ITM: Approval of funding for intelligent mate...

Approval of funding for intelligent materials

Biomimetic fish fin with dielectric elastomer actors und fiber reinforcement (Source: ITM/TUD)
Biomimetic fish fin with dielectric elastomer actors und fiber reinforcement (Source: ITM/TUD)

Researchers at the ITM are planning to develop a completely new class of materials in which actuators and sensors are integrated directly into flexible fiber composites – contrary to the state-of-the-art. To this end, the German Research Foundation (DFG), Bonn/Germany, approved the 2nd phase of Research Training Group 2430 "Interactive Fiber-Elastomer Composites" at the Institute for Textile Machinery and High-Performance Textile Materials Technology (ITM) at TU Dresden/Germany, in cooperation with the Leibniz Institute of Polymer Research Dresden. A total of 22 doctoral students will be supported in 11 interdisciplinary sub-projects over the next 4.5 years, in addition to material and project funding.
As a result, the simulation-based development of intelligent material combinations for so-called self-sufficient fiber composites will be available. Actuators and sensors are already integrated into the structures and no longer placed subsequently, as is currently the case. In the first funding phase, the important basis for the large 2-dimensional (2D) deformations in soft, biomimetic structures were developed. The further funding by the DFG is a confirmation of the outstanding results achieved so far. Building on this, the second funding phase will focus on ionic and helical actuator-sensor concepts.
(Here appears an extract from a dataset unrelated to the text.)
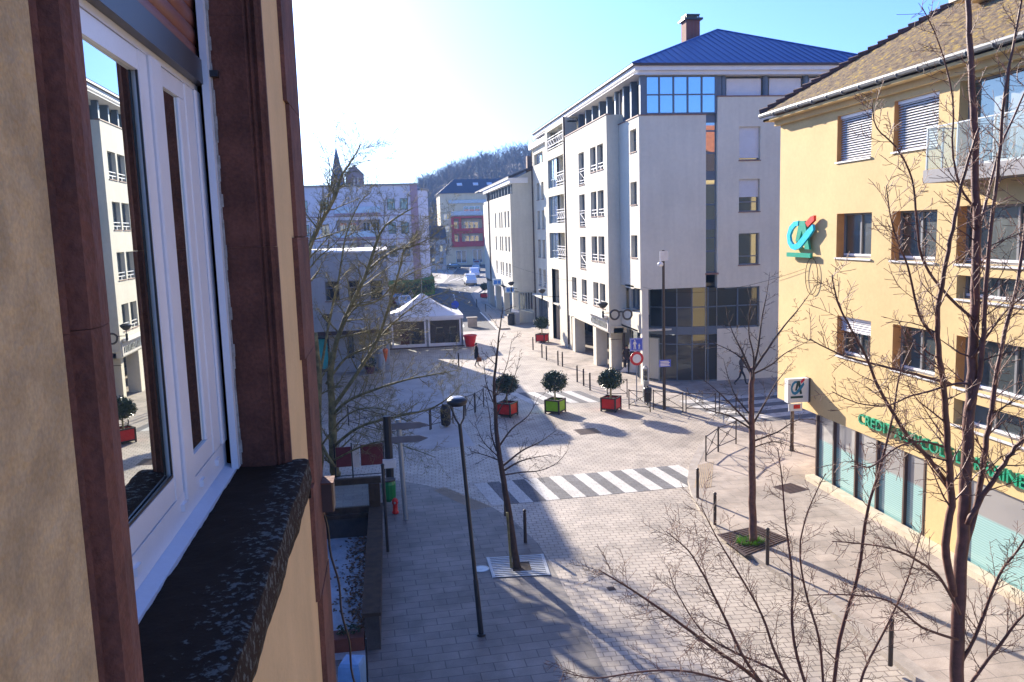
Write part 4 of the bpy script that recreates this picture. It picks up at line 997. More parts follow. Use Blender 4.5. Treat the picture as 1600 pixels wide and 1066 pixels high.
# embankment with hedge before it
mb = MB(); mb.prism([(-36, 112), (1.0, 112), (6.5, 123), (6.5, 140), (-36, 140)], 0, [1.6, 1.2, 2.4, 3.2, 3.2]); tag(mb.build('embankment', m_grass), kind='structure')

YB = thing('red_balcony_building', 'pale yellow building with red balconies and dark slate roof at the end of the street', 'building', (24, 232, 0))
yb = 225; of2 = Vector((0, yb, 0))
mb = MB(); mb.panel(of2, UX, -UY, 14.2, 34, 0, 19.3, [(17.3, 25.9, 5.0, 12.9), (18.0, 20.9, .6, 4.0), (22.5, 25.2, .6, 4.2)]+[(15.0, 16.6, z, z+1.7) for z in (5.8, 9.0, 12.3)]+[(27.5, 29, z, z+1.7) for z in (2, 5.8, 9.0, 12.3)], .4)
mb.quad((14.2, yb, 0), (14.2, yb+14, 0), (14.2, yb+14, 19.3), (14.2, yb, 19.3)); mb.box(14.4, 34, yb+2.5, yb+14, 0, 19.2)
mb.build('wall', m_cream, YB)
for h in [(18.0, 20.9, .6, 4.0), (22.5, 25.2, .6, 4.2)]+[(15.0, 16.6, z, z+1.7) for z in (5.8, 9.0, 12.3)]+[(27.5, 29, z, z+1.7) for z in (2, 5.8, 9.0, 12.3)]: window(YB, of2, UX, -UY, *h, depth=.3, split=2, sill=False, frame=m_whiteframe, fw=.14)
mb = MB(); m_rb = flat('red_balcony', (190, 40, 45), .6)
mb.box(17.0, 26.2, yb-1.2, yb-.9, 5.0, 6.4); mb.box(17.0, 26.2, yb-1.2, yb-.9, 8.7, 9.9); mb.box(17.0, 26.2, yb-1.2, yb-.9, 12.6, 13.1)
for x in (17.0, 19.0, 25.4): mb.box(x, x+.7, yb-1.18, yb-.5, 5.0, 13.0)
mb.box(17, 26.2, yb-.9, yb+.1, 8.5, 8.75); mb.box(17, 26.2, yb-.9, yb+.1, 5.0, 5.2); mb.box(17, 26.2, yb-.9, yb+.1, 12.7, 13.0)
mb.build('balcony', m_rb, YB)
for z in (5.3, 9.0):
    mb = MB(); mb.box(17.3, 25.9, yb+1.3, yb+1.4, z, z+3.3); mb.build('balcony_back', m_cream, YB)
    window(YB, Vector((0, yb+1.25, 0)), UX, -UY, 20.6, 24.6, z+.4, z+2.7, depth=0, split=3, sill=False, frame=m_whiteframe, fw=.14); window(YB, Vector((0, yb+1.25, 0)), UX, -UY, 17.6, 18.9, z+.4, z+2.9, depth=0, split=1, sill=False, frame=m_whiteframe, fw=.14)
mb = MB(); mb.box(17, 34, yb-.8, yb-.7, 13.4, 14.5); mb.box(16.5, 34, yb-.5, yb-.4, 16.6, 17.5); mb.build('upper_balcony', mat('pale_glass_panel', (.45, .52, .56), .2), YB)
window(YB, of2, UX, -UY, 20.5, 25, 13.3, 15.8, depth=-.05, split=3, sill=False, frame=m_whiteframe, fw=.14)
mb = MB(); mb.add([(13.6, yb-.6, 19.3), (35, yb-.6, 19.3), (35, yb+14.5, 19.3), (13.6, yb+14.5, 19.3), (18.6, yb+5, 23.3), (34.5, yb+5, 23.3), (34.5, yb+9, 23.3), (18.6, yb+9, 23.3)], [(0, 1, 5, 4), (1, 2, 6, 5), (2, 3, 7, 6), (3, 0, 4, 7), (4, 5, 6, 7), (0, 3, 2, 1)])
rf2 = mb.build('roof', mat('blue_slate', (.035, .045, .085), .55, .15, 2), YB)
for x in (19.2, 23.6, 27.4):
    mb = MB(); z0 = 21.4; y0 = yb-.6+5.6*(z0-19.3)/4
    mb.extr([(x, y0, z0), (x+1.4, y0, z0), (x+1.4, y0+.9, z0+.65), (x, y0+.9, z0+.65)], (0, -.12, .14)); mb.build('skylight', m_whiteframe, rf2)
# church: spire and belfry block
CH = thing('church', 'distant church with pointed spire and square belfry above the lilac block', 'church', (-13, 262, 0))
m_ch = mat('dark_church_stone', (.22, .15, .14), .9, .15, .3)
mb = MB(); mb.box(-16.2, -12.2, 258, 262, 0, 26); mb.build('tower', m_ch, CH)
mb = MB(); mb.add([(-16.4, 257.8, 24), (-12.0, 257.8, 24), (-12.0, 262.2, 24), (-16.4, 262.2, 24), (-14.2, 260, 36)], [(0, 1, 4), (1, 2, 4), (2, 3, 4), (3, 0, 4)]); sp_ = mb.build('spire', mat('spire_slate', (.07, .08, .12), .7), CH)
mb = MB(); mb.tube([(-14.2, 260, 35.8), (-14.2, 260, 38.2)], .1, 5); mb.tube([(-14.8, 260, 37.3), (-13.6, 260, 37.3)], .08, 5); mb.build('cross', m_darkmetal, sp_)
mb = MB(); x0, x1, xm = -11.9, -6.6, -9.9
mb.panel(Vector((0, 262, 0)), UX, -UY, x0, x1, 0, 27.4, [(-9.9, -9.1, 23.5, 26.8), (-8.6, -7.9, 23.5, 26.8), (-11.2, -10.6, 23.5, 26.8)], .8)
mb.add([(x0, 262, 27.4), (x1, 262, 27.4), (-9.2, 262, 30.2), (x0, 270, 27.4), (x1, 270, 27.4), (-9.2, 270, 30.2)], [(0, 1, 2), (3, 4, 5)])
mb.box(x0, x1, 264.2, 270, 0, 27.4)
bf = mb.build('belfry', m_ch, CH)
mb = MB(); mb.add([(x0-.4, 261.6, 27.2), (-9.2, 261.6, 30.4), (x1+.4, 261.6, 27.2), (x0-.4, 270.5, 27.2), (-9.2, 270.5, 30.4), (x1+.4, 270.5, 27.2)], [(0, 1, 4, 3), (1, 2, 5, 4)]); mb.build('belfry_roof', MATS['spire_slate'], bf)
mb = MB(); mb.box(-9.9, -9.1, 263.9, 264.1, 23.5, 26.8); mb.box(-8.6, -7.9, 263.9, 264.1, 23.5, 26.8); mb.build('louvre', m_whiteframe, bf)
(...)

Combined with intelligent design and control algorithms, self-sufficient, 3D deforming material systems will emerge. This will make these systems more robust, complex preforming patterns can be customized at the desired location, reversibly and contact-free.
Fiber composites are used increasingly in moving components due to their high specific stiffness and strengths as well as the possibility of tailoring these properties. By integrating adaptive functions into such materials, the need for subsequent actuator placement is eliminated and the robustness of the system is significantly improved. Actuators and sensors based on textiles, such as those being researched and developed at the ITM, are particularly promising in this respect, as they can be integrated directly into the fiber composites during the manufacturing process.
With their innovative properties, interactive fiber-elastomer composites are predestined for numerous fields of application in mechanical and vehicle engineering, robotics, architecture, orthotics and prosthetics: Examples include systems for precise gripping and transport processes (e.g. in hand prostheses, closures and deformable membranes) and components (e.g. trim tabs for land and water vehicles).